Temperature jumps significantly: 950-1050°C in an ammonia atmosphere. The ammonia isn't pure though-it contains 0.25%-0.35% oxygen, which seems like a tiny amount but it's carefully controlled. Too much oxygen and you get premature sintering; too little and the dehydration is incomplete. The ammonia helps strip away hydroxyl groups that would otherwise remain in the glass structure. OH⁻ groups are notorious for causing absorption peaks around 1.39 μm, which is problematic for telecommunications. You hold these conditions for 2.5-3.5 hours. The erbium chloride converts to erbium oxide during this phase.
Then comes sintering, the final consolidation. Now you're in nitrogen again-no ammonia, no oxygen-at 1400-1600°C for 3-5 hours. This is where the porous structure collapses and the silica fully vitrifies into transparent glass. The erbium oxide gets incorporated into the silica network, ideally distributing itself relatively uniformly at the molecular level. The temperature needs to be high enough for complete densification but not so high that the erbium starts migrating or clustering, which would create concentration inhomogeneities.
What emerges is a transparent glass core rod with erbium distributed throughout. If you've done everything right, it should have minimal bubbles, good optical clarity, and erbium concentration that matches your calculations from the impregnation step-though it never matches exactly. There's always some loss during the thermal processing.
Sheathing Process
After all that careful work on the core, the sheathing step almost feels anticlimactic, though it's hardly trivial. The core rod needs cladding-a layer of glass with lower refractive index that'll confine light to the core through total internal reflection.
You take your finished core rod and insert it into a pre-fabricated cladding tube. This tube is typically pure silica or slightly doped to adjust the refractive index contrast. The fit matters: too loose and you'll trap air; too tight and you risk cracking something during insertion. Once assembled, the whole structure goes back into a furnace where they're fired together. The heating causes both pieces to soften and fuse, creating a monolithic preform-one solid piece with no interface gaps that would scatter light.
The thermal expansion coefficients of core and cladding need to match reasonably well, otherwise you'll build in stress during cooling that can lead to birefringence or, worse, microfractures. Most manufacturers have standardized combinations they know work reliably.
Optical Fiber Drawing
The final step happens on a optical fiber drawing tower, where the preform gets fed into a furnace hot enough to soften glass-we're talking roughly 2000°C, give or take. As the preform tip softens, gravity and mechanical pulling draw it down into a thin fiber. The drawing speed, furnace temperature, and tension all need careful coordination to hit your target diameter, usually 125 μm for the cladding.
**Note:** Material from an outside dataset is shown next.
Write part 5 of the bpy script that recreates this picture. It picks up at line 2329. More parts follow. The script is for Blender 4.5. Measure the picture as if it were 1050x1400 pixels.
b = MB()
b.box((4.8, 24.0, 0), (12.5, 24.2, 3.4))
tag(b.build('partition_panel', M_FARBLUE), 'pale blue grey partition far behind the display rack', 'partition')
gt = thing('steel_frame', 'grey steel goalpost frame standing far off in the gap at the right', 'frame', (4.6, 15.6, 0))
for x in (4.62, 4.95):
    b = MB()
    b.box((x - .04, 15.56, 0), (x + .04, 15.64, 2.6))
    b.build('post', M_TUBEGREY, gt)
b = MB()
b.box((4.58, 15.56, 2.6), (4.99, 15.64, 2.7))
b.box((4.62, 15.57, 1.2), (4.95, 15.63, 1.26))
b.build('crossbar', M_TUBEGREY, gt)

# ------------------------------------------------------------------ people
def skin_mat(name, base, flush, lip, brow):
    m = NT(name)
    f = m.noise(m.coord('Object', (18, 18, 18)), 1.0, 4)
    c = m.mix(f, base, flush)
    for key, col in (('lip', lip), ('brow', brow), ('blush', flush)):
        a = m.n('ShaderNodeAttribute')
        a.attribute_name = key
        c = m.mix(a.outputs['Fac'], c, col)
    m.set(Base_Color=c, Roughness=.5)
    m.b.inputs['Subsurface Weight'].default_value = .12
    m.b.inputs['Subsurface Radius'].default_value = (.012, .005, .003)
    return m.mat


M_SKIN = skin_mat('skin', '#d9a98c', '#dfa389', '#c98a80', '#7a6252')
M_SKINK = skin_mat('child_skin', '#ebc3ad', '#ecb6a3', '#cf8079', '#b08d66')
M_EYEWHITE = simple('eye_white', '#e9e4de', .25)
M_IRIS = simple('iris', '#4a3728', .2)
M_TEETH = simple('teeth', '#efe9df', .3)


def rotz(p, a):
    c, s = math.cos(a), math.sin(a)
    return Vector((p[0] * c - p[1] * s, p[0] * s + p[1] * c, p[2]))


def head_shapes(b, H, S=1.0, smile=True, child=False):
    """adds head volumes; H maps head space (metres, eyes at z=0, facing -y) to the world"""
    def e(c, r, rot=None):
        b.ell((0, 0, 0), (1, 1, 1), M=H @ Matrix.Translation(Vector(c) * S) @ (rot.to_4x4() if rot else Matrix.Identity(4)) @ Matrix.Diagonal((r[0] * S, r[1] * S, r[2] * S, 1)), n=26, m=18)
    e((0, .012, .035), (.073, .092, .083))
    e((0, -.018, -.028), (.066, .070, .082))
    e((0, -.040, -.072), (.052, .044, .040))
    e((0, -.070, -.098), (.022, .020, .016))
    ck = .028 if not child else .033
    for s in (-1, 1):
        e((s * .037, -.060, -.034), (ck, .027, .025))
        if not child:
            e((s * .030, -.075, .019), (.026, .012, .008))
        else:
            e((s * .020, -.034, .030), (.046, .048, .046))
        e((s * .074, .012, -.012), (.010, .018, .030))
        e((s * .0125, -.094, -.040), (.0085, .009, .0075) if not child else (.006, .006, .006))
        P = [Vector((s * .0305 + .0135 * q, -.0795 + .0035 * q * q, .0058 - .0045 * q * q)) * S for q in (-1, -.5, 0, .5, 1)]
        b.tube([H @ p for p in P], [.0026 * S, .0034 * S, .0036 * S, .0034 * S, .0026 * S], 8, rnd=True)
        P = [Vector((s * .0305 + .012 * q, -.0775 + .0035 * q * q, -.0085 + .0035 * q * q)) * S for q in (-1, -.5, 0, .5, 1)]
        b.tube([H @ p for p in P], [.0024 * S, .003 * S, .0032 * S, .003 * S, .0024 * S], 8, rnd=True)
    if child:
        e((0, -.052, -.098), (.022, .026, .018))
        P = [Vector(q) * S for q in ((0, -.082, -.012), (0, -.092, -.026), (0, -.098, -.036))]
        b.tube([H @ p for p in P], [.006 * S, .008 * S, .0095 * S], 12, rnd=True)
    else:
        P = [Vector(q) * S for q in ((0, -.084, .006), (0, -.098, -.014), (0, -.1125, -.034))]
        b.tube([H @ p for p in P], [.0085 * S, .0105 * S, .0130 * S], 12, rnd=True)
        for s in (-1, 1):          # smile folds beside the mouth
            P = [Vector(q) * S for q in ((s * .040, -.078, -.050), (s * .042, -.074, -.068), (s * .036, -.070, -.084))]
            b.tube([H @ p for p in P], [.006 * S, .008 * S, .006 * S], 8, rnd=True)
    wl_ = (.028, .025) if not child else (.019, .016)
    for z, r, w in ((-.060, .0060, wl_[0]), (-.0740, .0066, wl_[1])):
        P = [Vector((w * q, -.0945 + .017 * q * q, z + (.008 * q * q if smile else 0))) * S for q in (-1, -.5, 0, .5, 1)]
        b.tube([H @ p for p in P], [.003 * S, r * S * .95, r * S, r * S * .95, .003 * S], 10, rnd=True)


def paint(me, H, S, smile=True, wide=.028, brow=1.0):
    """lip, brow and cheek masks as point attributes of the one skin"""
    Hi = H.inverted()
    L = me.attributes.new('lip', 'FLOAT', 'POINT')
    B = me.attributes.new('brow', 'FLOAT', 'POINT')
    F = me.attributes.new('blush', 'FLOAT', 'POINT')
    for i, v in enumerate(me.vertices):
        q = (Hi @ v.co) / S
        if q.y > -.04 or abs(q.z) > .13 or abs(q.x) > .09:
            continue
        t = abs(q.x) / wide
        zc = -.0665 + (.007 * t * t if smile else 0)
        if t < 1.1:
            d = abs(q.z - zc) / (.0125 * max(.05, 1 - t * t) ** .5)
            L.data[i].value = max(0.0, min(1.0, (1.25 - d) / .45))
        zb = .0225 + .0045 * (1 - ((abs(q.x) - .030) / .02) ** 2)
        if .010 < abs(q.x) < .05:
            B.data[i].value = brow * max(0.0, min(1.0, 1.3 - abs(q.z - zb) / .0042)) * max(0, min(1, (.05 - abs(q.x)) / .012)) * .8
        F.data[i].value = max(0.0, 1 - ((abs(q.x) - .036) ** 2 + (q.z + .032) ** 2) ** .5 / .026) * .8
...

Conventional drawing processes apply here, meaning you've got real-time diameter monitoring, coating applicators to add protective polymer layers while the glass is still hot, and take-up spools. The erbium concentration in the core remains essentially unchanged during drawing-you're just shrinking everything proportionally. But the drawing tension can't be too high or you'll induce stress in the fiber that degrades its performance.
One thing worth noting: all that work to distribute erbium uniformly really pays off here. Any concentration variations in the preform get preserved in the fiber, so if you had problems in steps 2 or 3, they're permanent now. You can't fix them, which is why those earlier stages demand so much attention.
The resulting fiber, if everything went well, is an erbium-doped optical fiber suitable for amplifiers or fiber lasers, with gain characteristics in the 1530-1560 nm window that telecommunications systems depend on. Not bad for what started as some chloride salt and a porous rod.